Three categories of demand stand out. The first is personal verification, particularly pre-matrimonial checks, which have moved from a niche request among the wealthy to a fairly standard step for urban Indian families arranging marriages. The second is corporate due diligence, as companies conduct deeper background checks before partnerships, vendor onboarding, and senior hiring. The third is financial investigation, including fraud tracing and skip tracing for lenders trying to recover old or written-off debt.
Action Detective, one of the larger investigation networks operating in this space with over 500 investigators across the country, has pointed to exactly this pattern in its own caseload.
“Families increasingly seek background verification before marriages. Companies conduct deeper due diligence before partnerships. Financial institutions require better fraud tracking,” the company has noted. “Individuals dealing with uncertainty are turning toward structured investigation services instead of informal networks.”
For a long time, the alternative to a professional agency in India was not a competitor. It was an informal network of contacts, a relative who knew someone, or simply living with unresolved uncertainty. The market opportunity in India’s investigation industry is not purely about replacing one detective agency with another. It is about formalising a category of need that was previously being handled informally, or not handled at all.
The Regulatory Vacuum
The central challenge facing India’s investigation industry is structural, not commercial. There is no dedicated law governing who can call themselves a private investigator, what training they require, or what standards their conduct must meet. The Private Detective Agencies (Regulation) Bill, first introduced in 2007, proposed a licensing system administered by central and state regulatory boards, along with requirements around agent qualifications, confidentiality obligations, and conduct standards. It has never been passed.
The Private Security Agencies Regulation Act of 2005 governs companies that provide security guards and personnel, a related but distinct category, and requires those agencies to obtain a state-issued licence. Private detective and investigation agencies fall outside its scope. The result is an industry operating in a legal grey zone: not explicitly illegal, but also not subject to any licensing authority, mandatory training standard, or disciplinary body.
This vacuum creates real consequences. Quality varies enormously between agencies, with no external benchmark to separate serious operators from opportunistic ones. Public misconceptions persist, including the belief that hiring a private investigator is itself illegal, which is not accurate but remains widespread. And the absence of oversight has occasionally produced genuine harm. Delhi Police arrested a detective agency operator in 2024 for illegally obtaining call detail records for more than 100 clients, and cybercrime officials in Thane were separately arrested in 2025 for selling similar records to private agencies. These cases sit at the boundary of what investigation work can legally involve, and the lack of a clear regulatory framework makes that boundary harder to enforce.

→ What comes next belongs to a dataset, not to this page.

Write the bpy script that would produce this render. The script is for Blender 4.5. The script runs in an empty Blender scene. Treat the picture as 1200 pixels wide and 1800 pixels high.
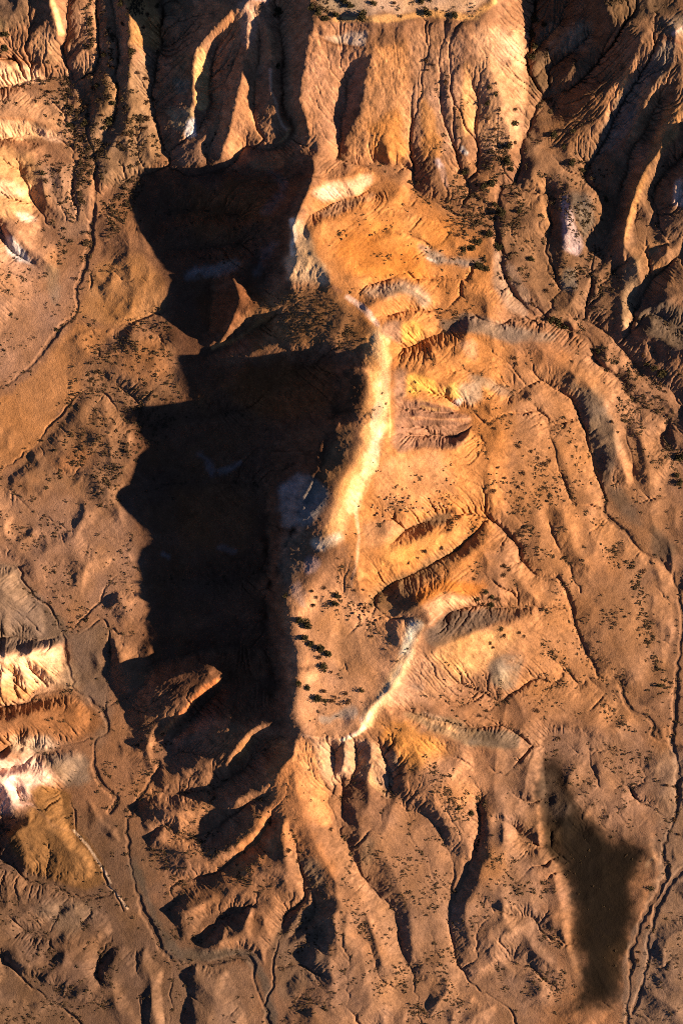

In the absence of government regulation, some agencies have pursued private credibility markers instead. Action Detective, for instance, has obtained ISO 9001:2015 certification, registered under MSME, and adopted the Integrity Pledge administered by India’s Central Vigilance Commission, a voluntary anti-corruption commitment more commonly associated with government contractors than private investigation firms. These are not legal requirements. They function as substitutes for a licensing system that does not yet exist, signals that a particular operator has chosen to hold itself to a standard the law does not currently demand.
Where The Opportunity Is Heading
Three shifts look set to define the next phase of this industry.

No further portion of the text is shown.